— Exercise objective —
Reproduce precisely the lines between the start of the data below and the line with "SC.camera = cam", both included.
<<<<
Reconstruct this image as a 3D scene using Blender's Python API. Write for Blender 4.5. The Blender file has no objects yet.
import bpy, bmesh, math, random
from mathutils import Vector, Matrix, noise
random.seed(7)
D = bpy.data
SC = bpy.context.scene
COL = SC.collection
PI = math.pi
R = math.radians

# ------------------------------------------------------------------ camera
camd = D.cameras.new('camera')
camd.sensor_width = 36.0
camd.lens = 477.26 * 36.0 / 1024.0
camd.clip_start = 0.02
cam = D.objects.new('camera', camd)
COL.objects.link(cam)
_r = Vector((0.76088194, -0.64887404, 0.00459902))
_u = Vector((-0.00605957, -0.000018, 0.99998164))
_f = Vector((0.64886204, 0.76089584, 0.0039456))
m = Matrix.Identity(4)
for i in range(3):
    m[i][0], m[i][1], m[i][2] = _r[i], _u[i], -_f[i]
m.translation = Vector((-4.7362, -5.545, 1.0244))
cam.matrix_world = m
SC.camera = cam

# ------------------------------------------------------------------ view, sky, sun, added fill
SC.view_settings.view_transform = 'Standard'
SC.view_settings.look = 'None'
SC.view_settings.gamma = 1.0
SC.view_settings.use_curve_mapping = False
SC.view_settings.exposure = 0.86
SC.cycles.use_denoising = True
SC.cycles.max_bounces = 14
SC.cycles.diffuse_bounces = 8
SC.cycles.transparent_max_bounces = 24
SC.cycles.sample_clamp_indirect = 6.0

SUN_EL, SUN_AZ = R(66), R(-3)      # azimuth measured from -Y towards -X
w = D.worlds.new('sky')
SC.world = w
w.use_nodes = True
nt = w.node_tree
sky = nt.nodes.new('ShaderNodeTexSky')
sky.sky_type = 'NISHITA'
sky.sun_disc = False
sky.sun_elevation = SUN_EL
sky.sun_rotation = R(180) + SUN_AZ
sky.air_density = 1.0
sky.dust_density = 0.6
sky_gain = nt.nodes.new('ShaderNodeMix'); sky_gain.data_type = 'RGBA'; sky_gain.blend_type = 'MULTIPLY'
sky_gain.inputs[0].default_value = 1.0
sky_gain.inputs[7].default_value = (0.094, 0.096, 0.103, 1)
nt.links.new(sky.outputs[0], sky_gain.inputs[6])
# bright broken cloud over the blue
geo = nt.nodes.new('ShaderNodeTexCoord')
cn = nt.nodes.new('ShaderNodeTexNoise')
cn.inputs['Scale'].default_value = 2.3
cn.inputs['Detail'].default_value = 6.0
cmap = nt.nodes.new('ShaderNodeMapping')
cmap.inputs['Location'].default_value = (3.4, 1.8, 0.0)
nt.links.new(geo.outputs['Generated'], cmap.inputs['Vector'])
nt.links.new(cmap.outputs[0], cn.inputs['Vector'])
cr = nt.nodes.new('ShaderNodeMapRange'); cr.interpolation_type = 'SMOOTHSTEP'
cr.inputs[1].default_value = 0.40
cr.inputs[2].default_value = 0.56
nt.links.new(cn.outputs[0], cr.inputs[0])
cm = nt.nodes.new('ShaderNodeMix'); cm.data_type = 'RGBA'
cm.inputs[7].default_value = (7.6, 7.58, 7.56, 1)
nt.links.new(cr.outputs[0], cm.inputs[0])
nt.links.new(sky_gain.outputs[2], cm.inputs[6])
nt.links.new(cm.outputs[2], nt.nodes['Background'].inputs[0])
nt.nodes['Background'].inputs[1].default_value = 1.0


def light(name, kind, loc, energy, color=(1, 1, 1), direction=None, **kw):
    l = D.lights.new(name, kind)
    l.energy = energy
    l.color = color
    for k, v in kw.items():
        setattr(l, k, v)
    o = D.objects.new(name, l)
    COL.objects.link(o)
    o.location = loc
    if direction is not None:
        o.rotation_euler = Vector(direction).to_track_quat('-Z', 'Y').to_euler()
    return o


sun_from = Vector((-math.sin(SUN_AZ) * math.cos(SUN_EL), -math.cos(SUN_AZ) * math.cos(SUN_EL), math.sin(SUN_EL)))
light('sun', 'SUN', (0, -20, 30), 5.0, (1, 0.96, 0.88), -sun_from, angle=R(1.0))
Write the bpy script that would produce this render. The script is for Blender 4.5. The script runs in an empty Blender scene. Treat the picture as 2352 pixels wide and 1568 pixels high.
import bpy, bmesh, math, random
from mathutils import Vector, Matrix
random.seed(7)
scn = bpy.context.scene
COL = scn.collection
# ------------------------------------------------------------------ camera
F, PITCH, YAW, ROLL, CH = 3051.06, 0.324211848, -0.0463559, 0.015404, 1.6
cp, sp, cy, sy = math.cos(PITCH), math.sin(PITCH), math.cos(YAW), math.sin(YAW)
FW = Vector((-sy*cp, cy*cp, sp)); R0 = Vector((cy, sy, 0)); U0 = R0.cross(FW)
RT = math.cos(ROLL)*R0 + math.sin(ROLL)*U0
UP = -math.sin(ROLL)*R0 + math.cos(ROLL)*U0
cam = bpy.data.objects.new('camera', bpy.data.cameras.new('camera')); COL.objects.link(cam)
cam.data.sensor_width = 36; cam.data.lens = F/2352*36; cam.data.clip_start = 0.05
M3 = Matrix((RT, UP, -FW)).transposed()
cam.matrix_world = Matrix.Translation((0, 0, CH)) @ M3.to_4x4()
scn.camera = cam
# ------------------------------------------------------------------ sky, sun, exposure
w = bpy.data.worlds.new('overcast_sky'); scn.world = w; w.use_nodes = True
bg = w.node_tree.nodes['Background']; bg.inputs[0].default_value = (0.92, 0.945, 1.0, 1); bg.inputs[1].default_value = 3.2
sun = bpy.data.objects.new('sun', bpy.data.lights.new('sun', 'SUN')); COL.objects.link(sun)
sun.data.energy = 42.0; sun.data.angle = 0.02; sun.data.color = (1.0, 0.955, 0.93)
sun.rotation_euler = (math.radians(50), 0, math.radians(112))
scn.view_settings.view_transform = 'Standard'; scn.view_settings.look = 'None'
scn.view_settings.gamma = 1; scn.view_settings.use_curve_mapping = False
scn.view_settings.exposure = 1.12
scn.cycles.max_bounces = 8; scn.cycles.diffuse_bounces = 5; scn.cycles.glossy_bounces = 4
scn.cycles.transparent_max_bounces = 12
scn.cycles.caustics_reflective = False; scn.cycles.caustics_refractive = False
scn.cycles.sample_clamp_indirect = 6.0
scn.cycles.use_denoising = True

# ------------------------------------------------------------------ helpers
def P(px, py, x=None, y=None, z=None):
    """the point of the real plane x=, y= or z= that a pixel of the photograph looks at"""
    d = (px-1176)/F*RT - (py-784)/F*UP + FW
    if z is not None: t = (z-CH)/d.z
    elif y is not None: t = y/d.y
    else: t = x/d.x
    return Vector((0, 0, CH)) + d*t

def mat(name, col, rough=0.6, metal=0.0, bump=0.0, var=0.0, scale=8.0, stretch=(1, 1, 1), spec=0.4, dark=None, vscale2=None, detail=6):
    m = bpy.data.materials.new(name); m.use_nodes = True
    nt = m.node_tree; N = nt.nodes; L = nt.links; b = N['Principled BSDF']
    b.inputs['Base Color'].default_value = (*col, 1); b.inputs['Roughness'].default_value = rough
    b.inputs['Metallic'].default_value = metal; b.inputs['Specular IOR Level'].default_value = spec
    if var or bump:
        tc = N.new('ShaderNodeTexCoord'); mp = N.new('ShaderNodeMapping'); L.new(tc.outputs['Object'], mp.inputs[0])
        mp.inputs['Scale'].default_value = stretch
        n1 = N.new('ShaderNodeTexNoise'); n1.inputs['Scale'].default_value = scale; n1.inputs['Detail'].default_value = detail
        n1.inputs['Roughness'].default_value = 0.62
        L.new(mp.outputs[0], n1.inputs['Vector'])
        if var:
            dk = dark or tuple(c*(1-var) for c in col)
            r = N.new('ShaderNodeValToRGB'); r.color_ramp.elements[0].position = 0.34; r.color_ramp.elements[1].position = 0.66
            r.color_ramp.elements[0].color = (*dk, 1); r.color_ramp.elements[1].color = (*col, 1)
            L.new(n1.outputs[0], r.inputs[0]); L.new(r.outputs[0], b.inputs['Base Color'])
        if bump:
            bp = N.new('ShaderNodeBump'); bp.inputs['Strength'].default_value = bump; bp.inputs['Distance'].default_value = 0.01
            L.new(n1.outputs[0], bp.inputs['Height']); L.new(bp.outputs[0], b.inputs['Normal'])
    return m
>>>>
— Exercise answer —
Reconstruct this image as a 3D scene using Blender's Python API. Write for Blender 4.5. The Blender file has no objects yet.
import bpy, bmesh, math, random
from mathutils import Vector, Matrix, noise
random.seed(7)
D = bpy.data
SC = bpy.context.scene
COL = SC.collection
PI = math.pi
R = math.radians

# ------------------------------------------------------------------ camera
camd = D.cameras.new('camera')
camd.sensor_width = 36.0
camd.lens = 477.26 * 36.0 / 1024.0
camd.clip_start = 0.02
cam = D.objects.new('camera', camd)
COL.objects.link(cam)
_r = Vector((0.76088194, -0.64887404, 0.00459902))
_u = Vector((-0.00605957, -0.000018, 0.99998164))
_f = Vector((0.64886204, 0.76089584, 0.0039456))
m = Matrix.Identity(4)
for i in range(3):
    m[i][0], m[i][1], m[i][2] = _r[i], _u[i], -_f[i]
m.translation = Vector((-4.7362, -5.545, 1.0244))
cam.matrix_world = m
SC.camera = cam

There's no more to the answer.